Passion absolue
par Susanne Krekel
Munich, le 20/02/2022 - Il est de ces œuvres emblématiques qui à elles seules caractérisent un genre tout entier. La Tosca de Puccini en est certainement une. Tout y est surdimensionné et unidimensionnel, les sentiments et les traits de caractère des personnages - amour, jalousie, cruauté, héroïsme… Il n’y a pas de place pour de l’ironie ou de l’humour ici (mis à part le personnage du sacristain mais lui ne compte guère), mais, après tout, il n’y en a pas en politique non plus.
La production, mise en scène par le feu Luc Bondy en 2009, est placée dans un décor sobre et historiquement correct. Nous avons l’église, la demeure de Scarpia et le Château Saint-Ange, desgrands espaces caractérisés par l’ameublement essentiel : l’escabeau de peintre de Cavaradossi, quelques sofas et une grande carte militaire au mur pour Scarpia - oh, et la porte matelassée de la cellule de torture. Les costumes (Milena Canonero) sont du même type: Cavaradossi apparaît en bottes et manches de chemise, visiblement un homme d’action en plus de l’artiste. Les uniformes de Scarpia et de ses sbires évoquent plus qu’ils n’expliquent une époque historique, et les chapeaux hauts de forme des sbires leur donnent un caractère fort sinistre. Floria Tosca apparaît enfin dans une robe bleue à l’acte I, puis dans une robe plus décolletée rouge pour sa rencontre avec Scarpia.
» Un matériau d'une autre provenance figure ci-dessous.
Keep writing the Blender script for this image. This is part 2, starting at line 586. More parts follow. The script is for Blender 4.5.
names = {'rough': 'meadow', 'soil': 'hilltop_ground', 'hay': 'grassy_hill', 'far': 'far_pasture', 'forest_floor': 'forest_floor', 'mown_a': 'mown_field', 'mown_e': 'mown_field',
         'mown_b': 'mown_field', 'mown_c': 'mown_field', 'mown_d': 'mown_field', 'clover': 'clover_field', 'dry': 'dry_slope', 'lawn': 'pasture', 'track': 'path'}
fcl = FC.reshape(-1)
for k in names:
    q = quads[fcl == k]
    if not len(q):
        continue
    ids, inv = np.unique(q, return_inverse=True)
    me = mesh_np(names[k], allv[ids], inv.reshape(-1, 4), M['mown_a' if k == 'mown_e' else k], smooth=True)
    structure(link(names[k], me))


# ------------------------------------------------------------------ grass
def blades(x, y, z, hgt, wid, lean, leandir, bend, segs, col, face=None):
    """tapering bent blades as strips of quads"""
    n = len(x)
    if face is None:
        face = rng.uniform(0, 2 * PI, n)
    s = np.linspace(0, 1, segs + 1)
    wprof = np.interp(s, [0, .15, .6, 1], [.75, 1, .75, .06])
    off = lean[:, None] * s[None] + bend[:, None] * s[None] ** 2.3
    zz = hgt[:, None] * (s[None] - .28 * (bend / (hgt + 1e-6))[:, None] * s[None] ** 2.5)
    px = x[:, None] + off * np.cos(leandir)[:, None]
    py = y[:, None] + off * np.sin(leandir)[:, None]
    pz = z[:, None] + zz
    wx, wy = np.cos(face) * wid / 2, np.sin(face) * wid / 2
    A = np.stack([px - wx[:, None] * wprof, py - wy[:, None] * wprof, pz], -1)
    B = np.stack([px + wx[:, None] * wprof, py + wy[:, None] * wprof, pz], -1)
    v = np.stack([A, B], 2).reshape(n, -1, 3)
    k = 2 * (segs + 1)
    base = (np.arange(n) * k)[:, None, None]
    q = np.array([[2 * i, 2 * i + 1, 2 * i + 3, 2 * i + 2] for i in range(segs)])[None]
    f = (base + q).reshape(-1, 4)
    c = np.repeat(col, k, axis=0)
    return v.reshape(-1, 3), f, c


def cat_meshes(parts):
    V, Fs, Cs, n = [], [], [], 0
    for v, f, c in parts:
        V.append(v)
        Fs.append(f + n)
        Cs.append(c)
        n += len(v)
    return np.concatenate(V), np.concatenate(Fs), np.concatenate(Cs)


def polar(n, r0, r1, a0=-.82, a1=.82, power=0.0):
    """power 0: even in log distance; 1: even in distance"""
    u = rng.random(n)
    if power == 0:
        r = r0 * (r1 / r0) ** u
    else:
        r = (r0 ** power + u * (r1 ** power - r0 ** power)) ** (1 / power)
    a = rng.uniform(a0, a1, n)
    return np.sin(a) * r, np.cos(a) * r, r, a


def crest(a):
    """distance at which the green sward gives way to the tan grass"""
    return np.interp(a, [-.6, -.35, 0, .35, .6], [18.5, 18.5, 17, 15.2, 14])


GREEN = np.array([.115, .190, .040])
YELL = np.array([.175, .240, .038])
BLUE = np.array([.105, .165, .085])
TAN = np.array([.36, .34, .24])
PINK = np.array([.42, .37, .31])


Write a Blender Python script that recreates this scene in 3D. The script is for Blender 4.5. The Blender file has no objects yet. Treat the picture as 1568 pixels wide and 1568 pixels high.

C’est une histoire intemporelle, le monde regorge de Scarpias qui sortent de leurs trous de manière de plus en plus éhontée, et les Cavaradossi de nos jours sont encore torturés et tués. Les Toscas sont peut-être devenues plus malignes, quoi que… „Iago avait un mouchoir, moi j’ai un éventail,” dit Scarpia. Aujourd’hui, il aurait peut-être un smartphone, ou alors une ouverture de carrière promise à une rivale : Les mécanismes de manipulation sont toujours les mêmes. Il n’y a pas de place pour l’ironie dans la méchanceté pure et simple d’un personnage comme Scarpia, il y a seulement son sarcasme envers ses victimes qui nous amène à le détester du fond du cœur. Ambrogio Maestri incarne le vilain de manière nullement vilaine, en fait il est énorme. Sa voix puissante se fait entendre encore sur les fortissimos de l’orchestre, se fait tantôt caressante, tantôt menaçante, bref, un méchant bien comme il faut. Saioa Hernández joue le rôle de Floria Tosca, et elle aussi est magnifique. Si au tout début, dans ses échanges avec Cavaradossi, nous la trouvions quasiment stridente, c’est qu’une femme jalouse ne maîtrise pas sa voix. Par la suite, nous allons tout simplement apprécier sa voix de soprano ronde et puissante, douce et expressive, profondément touchante dans son air „Vissi d’arte”. Et, bien sûr, Piotr Bezcała campe un Cavaradossi magistral d’une voix de maître. Fluide, barytonal dans les graves, puissant, voilà bien un artiste, un rebelle, un amant. Si les scènes d’amour de l’Acte I peuvent sembler un peu guindés, on sent qu’une certaine retenue de la part des amoureux est due aux deux années de restrictions de contact, car chacun s’abandonne dans ses airs sans la moindre retenue. „E lucevan le stelle” est la complainte très émouvante du prisonnier qui sait qu’il va mourir. Bezcała l’interprète avec tout ce qu’il a, on est avec lui, on ressent tout le regret de l’amoureux qui doit quitter la vie et son amour, et les tonnerres d’applaudissements qui en saluent la fin sont amplement mérités.
Carlo Rizzi à la tête l’Orchestre du Staatsoper dirige, endigue, relâche, renforce ou retient le flot continu de mélodies qu’est la musique de Puccini, et l’excellent ensemble de vents met en relief toutes les finesses de la partition.
Ce fut une belle soirée, pleine de mélodies et d’émotions, qui se termine en applaudissements à n’en pas finir et bien mérités.